3. Research Before You Invest

Always research before you invest. Buffett researches each of his companies thoroughly and makes sure he can understand them before he invests. After he has deemed a stock to be strong, he invests generously. He also likes companies that can be easily run. After all, companies that are “so simple even a fool can run them” are relatively safe investments – even when fools ARE running them. Warren Buffett does not keep his research method for investing a secret. He publicly speaks about his strategy. You can find many videos of him on youtube speaking there’s a lot you can learn from him.

4. Resist Trends

There are always trendy stocks to buy like Facebook, Apple, Snapchat, or Twitter. But Warren Buffett stays away from these (with the exception of Apple now), instead of investing in stocks that have a proven track record.
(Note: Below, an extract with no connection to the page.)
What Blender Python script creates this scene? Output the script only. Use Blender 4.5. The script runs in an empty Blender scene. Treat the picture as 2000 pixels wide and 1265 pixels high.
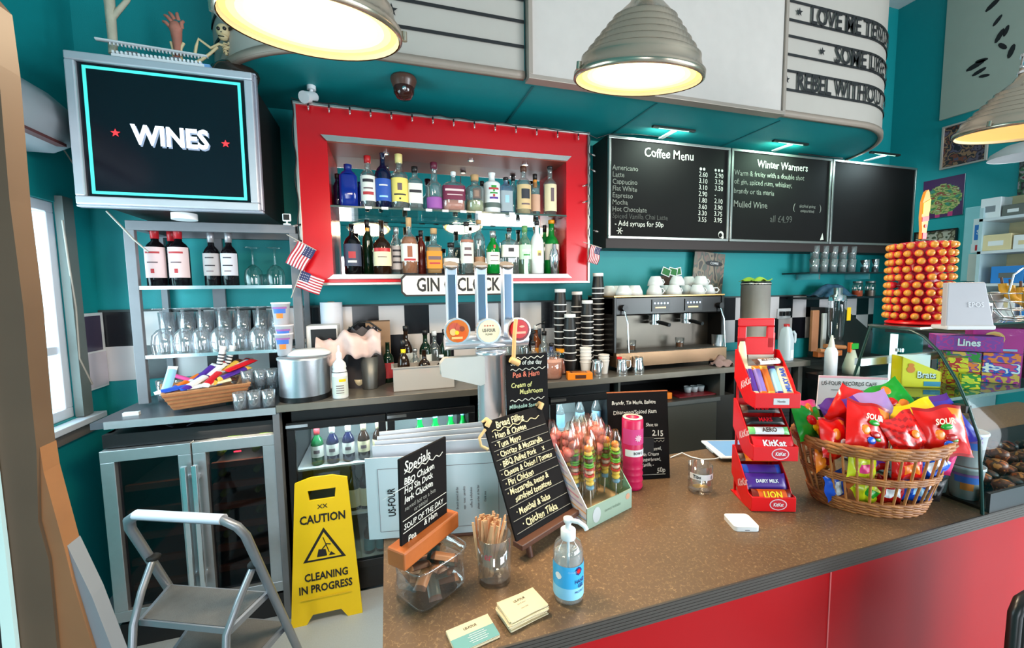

After all, there is no telling where the newer trends will go and how long the trendy investments will turn a profit.

5. Borrow as Little as Possible

Buffett has never been a huge fan of borrowing and has stuck to this principle by never borrowing a significant amount of money. He has talked about receiving letters from company owners who found themselves overwhelmed by the debt they’re in although their borrowing seemed once manageable.

His advice is simple:

“Negotiate with creditors to pay what you can. Then, when you’re debt-free, work on saving some money that you can use to invest.”